Rien de vicieux dans cette particularité, juste une certaine réticence à prendre le point de corde. Ceci posé, on s'y fait tout naturellement, et on se souvient ainsi qu'en dépit de son plumage, le ramage de la CBR 650 F n'est pas celui d'une sportive, même si Honda –marketing oblige- la classe dans la même catégorie que ses sportives RR. Remarquez qu'outre la déco qui fait mouche, cela n'empêche personne de la trouver jolie : le carénage ajouré est acéré à souhait, le pot fort bien intégré, le bras oscillant en aluminium moulé, et les disques dentelés. En y ajoutant les jantes aux bâtons allégés, on obtient une plastique des plus valorisantes, somme toute. Ne méconnaissons pas cependant que cette CBR routière économise sur d'autres postes puisque le cadre est un simple « Diamond » en acier, que la fourche de 41mm n'est pas réglable et que le combiné arrière ne peut modifier que sa précharge. Economies encore dans l'instrumentation qui ne se commande pas au commodo et qui fait l'impasse sur l'indication du rapport engagé. Mais certes, tout cela n'est pas vital.
Polyvalente par essence
Avec cette CBR 650, vous disposez en réalité d'une bonne à tout faire qui se donne des airs de diva, et d'aucuns pourront considérer que cela suffit à en faire une réussite. De fait, vivre au quotidien avec elle n'entraîne que peu de contraintes, si ce n'est pour le passager qui, en dépit de la présence de poignées joliment intégrées, se plaint d'une assise trop ferme et de jambes trop pliées.A titre d'exemple, une étape de 150km avalée d'un trait a eu raison de la patience de notre passagère tout en se faisant clairement ressentir aussi pour notre séant. Autant le savoir: en termes de confort, la 650 est proche d'une sportive; elle se rachète bien par une position de conduite finalement apparentée à celle d'un roadster grâce à ses bracelets rehaussés, mais elle perd à nouveau des points en matière de protection du fait d'une bulle mignonne, mais vraiment trop courte.

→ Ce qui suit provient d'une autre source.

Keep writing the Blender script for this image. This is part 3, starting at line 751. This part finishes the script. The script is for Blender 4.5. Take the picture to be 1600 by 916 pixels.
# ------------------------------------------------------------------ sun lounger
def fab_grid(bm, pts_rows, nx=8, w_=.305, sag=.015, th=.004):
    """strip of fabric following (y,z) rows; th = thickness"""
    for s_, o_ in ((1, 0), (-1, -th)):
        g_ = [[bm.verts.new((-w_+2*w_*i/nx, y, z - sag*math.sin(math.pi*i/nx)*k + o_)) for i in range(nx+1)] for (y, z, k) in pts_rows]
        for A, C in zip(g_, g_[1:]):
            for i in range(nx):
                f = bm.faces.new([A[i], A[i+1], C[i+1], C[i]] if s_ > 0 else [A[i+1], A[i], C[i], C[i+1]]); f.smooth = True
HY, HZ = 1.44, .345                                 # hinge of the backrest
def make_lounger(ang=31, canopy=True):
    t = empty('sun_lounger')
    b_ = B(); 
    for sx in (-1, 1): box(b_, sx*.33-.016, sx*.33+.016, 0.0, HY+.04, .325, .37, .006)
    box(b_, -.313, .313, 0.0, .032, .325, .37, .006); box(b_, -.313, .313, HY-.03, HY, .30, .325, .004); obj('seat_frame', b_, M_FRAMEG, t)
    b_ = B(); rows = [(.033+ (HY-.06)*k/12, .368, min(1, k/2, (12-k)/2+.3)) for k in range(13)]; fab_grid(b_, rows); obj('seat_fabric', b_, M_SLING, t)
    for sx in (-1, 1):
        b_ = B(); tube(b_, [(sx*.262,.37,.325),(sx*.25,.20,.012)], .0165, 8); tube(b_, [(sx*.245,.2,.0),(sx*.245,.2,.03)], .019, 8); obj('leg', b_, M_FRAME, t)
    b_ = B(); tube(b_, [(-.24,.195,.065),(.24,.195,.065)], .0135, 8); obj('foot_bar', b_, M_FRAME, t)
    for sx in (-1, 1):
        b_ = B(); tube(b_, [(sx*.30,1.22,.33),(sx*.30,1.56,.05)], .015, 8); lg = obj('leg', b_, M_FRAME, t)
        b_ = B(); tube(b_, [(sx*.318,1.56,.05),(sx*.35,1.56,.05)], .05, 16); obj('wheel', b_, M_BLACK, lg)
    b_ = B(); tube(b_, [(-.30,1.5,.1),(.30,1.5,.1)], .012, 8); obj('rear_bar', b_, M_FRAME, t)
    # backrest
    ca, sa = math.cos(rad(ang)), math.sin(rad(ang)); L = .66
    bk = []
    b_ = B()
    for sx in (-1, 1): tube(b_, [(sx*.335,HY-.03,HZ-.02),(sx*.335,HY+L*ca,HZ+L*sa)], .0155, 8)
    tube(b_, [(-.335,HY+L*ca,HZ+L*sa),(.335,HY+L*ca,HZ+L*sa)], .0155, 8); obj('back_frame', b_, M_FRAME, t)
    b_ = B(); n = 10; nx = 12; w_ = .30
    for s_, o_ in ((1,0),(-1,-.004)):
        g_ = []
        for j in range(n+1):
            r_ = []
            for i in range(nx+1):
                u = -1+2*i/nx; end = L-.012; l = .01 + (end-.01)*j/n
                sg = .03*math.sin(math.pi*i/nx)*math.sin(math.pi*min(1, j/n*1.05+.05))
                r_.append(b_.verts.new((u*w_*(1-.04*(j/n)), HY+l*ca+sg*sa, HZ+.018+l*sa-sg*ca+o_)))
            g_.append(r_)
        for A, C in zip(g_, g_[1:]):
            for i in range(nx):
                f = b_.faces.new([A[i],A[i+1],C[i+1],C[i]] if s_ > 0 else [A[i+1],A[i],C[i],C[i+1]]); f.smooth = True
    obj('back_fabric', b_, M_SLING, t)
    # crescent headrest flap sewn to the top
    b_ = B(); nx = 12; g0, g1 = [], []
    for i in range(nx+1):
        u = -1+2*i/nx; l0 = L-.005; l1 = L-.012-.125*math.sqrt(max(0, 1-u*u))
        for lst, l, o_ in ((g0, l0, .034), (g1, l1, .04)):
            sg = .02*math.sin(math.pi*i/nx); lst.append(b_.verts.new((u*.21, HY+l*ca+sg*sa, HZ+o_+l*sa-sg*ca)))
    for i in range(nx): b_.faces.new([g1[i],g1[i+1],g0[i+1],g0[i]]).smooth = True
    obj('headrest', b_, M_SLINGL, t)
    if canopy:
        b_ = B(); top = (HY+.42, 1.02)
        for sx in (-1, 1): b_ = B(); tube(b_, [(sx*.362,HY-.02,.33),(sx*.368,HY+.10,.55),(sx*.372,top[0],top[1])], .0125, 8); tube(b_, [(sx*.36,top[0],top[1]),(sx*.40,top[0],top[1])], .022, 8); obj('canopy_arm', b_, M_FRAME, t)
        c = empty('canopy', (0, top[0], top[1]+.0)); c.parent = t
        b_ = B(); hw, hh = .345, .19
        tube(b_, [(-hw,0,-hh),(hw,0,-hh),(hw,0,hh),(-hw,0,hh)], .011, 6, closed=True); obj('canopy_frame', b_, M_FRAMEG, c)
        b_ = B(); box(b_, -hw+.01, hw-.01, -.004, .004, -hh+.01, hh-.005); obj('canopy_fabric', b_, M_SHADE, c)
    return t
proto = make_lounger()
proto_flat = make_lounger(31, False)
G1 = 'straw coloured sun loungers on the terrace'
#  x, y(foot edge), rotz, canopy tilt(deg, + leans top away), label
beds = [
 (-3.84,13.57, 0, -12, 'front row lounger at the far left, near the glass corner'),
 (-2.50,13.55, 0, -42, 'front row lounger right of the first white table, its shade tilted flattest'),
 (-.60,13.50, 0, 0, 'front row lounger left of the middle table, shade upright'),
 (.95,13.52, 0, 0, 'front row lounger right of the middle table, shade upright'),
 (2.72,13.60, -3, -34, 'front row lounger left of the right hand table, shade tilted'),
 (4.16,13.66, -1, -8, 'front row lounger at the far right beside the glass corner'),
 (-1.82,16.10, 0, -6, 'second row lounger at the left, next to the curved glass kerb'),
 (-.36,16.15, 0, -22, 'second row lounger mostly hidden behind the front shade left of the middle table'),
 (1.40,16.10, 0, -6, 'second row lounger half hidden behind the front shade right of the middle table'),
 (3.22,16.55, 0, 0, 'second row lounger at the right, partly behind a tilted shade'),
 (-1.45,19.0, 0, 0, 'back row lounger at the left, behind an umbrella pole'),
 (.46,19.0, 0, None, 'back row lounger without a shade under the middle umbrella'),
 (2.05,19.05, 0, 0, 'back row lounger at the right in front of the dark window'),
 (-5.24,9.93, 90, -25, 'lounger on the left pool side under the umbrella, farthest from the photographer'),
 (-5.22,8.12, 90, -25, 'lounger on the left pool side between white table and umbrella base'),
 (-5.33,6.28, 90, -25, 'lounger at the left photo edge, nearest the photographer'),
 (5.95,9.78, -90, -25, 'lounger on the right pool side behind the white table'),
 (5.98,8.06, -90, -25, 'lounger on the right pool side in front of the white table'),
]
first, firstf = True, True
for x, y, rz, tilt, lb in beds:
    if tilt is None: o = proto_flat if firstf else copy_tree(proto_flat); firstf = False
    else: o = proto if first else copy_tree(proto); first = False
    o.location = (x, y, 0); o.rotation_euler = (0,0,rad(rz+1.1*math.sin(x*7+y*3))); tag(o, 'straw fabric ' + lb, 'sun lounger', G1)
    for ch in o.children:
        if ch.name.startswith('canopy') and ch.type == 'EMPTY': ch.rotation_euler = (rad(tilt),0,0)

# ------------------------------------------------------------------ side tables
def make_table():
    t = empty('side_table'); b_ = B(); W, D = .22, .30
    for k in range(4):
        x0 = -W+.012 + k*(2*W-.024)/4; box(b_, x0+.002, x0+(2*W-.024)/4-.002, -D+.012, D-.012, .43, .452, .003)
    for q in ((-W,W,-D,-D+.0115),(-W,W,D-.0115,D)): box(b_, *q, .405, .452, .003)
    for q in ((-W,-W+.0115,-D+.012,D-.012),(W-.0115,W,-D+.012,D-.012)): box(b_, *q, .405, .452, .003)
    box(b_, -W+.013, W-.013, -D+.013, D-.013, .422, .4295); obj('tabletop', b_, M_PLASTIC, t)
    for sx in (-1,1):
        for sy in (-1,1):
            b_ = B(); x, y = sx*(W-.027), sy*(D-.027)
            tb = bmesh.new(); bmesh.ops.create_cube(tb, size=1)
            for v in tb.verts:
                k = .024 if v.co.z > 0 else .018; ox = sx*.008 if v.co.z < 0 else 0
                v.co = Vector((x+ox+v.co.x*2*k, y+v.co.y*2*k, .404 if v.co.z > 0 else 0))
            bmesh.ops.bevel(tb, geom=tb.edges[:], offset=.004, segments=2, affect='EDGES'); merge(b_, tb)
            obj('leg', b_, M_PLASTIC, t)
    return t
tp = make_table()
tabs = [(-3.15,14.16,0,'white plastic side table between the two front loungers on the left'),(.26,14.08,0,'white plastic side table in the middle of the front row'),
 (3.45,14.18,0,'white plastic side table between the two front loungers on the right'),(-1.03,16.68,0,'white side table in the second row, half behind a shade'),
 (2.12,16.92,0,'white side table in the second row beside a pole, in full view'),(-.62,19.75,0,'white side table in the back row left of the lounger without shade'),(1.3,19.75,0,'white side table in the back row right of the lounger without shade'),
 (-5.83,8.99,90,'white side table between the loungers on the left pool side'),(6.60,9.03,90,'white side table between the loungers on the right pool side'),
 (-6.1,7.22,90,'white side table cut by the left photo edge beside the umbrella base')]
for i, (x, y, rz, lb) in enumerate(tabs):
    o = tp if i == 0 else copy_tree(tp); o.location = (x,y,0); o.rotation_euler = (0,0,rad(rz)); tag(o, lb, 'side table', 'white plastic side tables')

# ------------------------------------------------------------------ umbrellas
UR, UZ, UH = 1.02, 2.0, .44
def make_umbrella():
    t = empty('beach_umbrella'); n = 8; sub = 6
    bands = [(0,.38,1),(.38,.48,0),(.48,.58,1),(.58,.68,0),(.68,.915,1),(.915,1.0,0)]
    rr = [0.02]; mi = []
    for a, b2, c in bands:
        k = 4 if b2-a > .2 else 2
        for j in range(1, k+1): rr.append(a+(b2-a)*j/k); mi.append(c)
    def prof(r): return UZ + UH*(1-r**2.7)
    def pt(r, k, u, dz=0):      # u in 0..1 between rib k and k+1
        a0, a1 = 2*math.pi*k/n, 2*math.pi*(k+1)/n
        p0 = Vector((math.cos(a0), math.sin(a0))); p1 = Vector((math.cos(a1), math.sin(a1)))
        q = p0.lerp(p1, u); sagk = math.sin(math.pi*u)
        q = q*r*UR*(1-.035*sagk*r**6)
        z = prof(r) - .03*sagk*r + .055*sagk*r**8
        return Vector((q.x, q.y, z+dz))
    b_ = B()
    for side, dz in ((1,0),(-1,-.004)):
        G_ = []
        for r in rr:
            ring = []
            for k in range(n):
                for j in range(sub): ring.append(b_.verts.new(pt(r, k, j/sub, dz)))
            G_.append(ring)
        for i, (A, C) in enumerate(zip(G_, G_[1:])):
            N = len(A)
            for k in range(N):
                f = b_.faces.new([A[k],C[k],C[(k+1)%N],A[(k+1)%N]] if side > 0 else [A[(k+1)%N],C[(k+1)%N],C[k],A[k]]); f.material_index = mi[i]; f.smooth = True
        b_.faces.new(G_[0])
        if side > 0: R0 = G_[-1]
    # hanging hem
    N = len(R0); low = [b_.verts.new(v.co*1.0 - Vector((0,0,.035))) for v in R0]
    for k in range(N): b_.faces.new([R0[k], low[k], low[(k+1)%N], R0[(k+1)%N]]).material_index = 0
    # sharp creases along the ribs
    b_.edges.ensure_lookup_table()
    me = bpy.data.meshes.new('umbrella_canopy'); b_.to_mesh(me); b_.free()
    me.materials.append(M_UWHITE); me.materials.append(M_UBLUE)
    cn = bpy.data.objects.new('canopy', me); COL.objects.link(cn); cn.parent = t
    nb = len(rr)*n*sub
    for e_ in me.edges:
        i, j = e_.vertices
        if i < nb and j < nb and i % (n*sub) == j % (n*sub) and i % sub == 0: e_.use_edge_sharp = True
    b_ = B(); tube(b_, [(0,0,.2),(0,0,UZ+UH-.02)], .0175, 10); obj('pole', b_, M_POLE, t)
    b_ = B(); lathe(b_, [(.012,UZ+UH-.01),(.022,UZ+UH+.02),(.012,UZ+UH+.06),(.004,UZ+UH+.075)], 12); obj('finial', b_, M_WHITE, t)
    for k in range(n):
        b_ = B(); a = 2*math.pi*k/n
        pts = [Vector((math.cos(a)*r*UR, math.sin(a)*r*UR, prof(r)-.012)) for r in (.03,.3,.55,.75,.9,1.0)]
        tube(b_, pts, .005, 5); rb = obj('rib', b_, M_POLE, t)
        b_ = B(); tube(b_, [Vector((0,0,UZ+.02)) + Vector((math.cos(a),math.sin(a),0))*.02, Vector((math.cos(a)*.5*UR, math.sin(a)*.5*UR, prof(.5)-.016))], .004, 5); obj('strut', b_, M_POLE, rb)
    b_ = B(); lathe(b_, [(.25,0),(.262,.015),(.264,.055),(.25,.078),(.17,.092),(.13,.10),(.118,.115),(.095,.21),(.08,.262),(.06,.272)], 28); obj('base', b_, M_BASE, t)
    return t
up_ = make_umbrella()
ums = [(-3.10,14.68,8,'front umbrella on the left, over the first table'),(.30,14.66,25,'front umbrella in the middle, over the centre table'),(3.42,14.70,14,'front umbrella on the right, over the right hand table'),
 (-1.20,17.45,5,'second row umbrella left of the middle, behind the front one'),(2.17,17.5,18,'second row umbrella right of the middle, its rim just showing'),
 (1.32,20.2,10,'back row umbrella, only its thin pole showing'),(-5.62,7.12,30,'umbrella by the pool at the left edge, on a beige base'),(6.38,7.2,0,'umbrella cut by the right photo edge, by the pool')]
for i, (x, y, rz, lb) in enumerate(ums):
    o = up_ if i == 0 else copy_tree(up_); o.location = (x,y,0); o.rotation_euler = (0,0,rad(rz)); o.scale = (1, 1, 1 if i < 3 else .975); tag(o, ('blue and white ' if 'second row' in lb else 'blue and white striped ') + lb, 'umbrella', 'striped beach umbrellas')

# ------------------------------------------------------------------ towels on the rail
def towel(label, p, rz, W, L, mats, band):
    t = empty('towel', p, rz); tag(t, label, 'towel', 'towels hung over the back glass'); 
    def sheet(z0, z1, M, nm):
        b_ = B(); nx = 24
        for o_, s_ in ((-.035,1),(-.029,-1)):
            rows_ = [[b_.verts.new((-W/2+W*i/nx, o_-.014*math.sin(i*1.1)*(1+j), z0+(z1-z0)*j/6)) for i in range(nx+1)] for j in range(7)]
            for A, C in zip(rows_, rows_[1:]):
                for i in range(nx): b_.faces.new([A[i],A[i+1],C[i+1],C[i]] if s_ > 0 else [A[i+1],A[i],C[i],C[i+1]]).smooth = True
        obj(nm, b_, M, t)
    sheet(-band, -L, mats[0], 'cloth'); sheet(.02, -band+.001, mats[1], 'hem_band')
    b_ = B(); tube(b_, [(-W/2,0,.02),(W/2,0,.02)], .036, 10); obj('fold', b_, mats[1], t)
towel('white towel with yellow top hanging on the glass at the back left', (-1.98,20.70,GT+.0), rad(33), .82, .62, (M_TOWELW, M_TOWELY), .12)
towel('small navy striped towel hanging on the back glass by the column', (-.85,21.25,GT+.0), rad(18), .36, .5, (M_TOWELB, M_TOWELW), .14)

A cela près, la CBR 650 F est une Honda dans toute l'acception du terme: bien finie, évidente de prise en main et facile à tous points de vue. Son moteur est suffisamment élastique malgré un léger manque de souplesse et un creux qui se manifeste jusque 3500rpm. Passé ce régime, il tracte avec bonne volonté et linéarité jusqu'aux alentours de la zone rouge. Peu de personnalité mécanique donc, mais une efficacité constante qui ne débordera jamais les compétences du pilote tout en lui offrant suffisamment de performances. Remarquons néanmoins qu'en comparaison de la précédente CBR600F apparue en 2011, ce moteur aux cotes moins sportives nous laisse tant soit peu sur notre faim car il était supposé gagner en couple ce qu'il a perdu en puissance, et ce n'est pas l'impression qu'il nous a donnée. Se rattrape-t-il à la pompe? Un peu: avec sa moyenne de 6,4L/100km, il a consommé 0,2L/100km en moins que ladite 600F de 2011.
A cela près, nous signalerons encore un freinage à la hauteur, plus dosable que puissant, et un ABS qui se manifeste un peu trop vite sur la roue arrière, mais rien à déplorer; c'est du matériel rassurant. S'agissant des suspensions, nous serons moins conciliants parce qu'elles se révèlent plus fermes et sautillantes que d'ordinaire chez Honda, avec même un certain désaccord entre l'avant plus souple et l'arrière plus dur. Aucun péril en la demeure, mais une caractéristique qui, jointe au côté sous-vireur pousse le pilote à s'appliquer en entrée de courbe. Les transmissions, de leur côté, sont douces et ne susciteraient pas d'autres réflexions si le verrouillage de la boîte ne péchait souvent au moment de retrouver le point mort lorsqu'on est à l'arrêt.
Qu'en penser?
D'une part, la CBR650F est une compagne épatante au quotidien dans la mesure où, en Honda qui se respecte, elle est susceptible de tout faire sans fausse note, sauf de vous assurer le confort sur les longues distances. Bonne partout, mais pas excellente, elle ne démérite pas en usage sportif (sa stabilité est à souligner) et son moteur n'a rien d'asthénique. D'autre part pourtant, son pilote ne peut s'empêcher de ressentir comme un manque, comme s'il en attendait plus malgré tout. Un supplément de caractère que cette 650, malgré toute sa bonne volonté et sa belle liste d'accessoires, ne pourra pas vous octroyer. Raison contre passion, le conflit n'est pas éteint!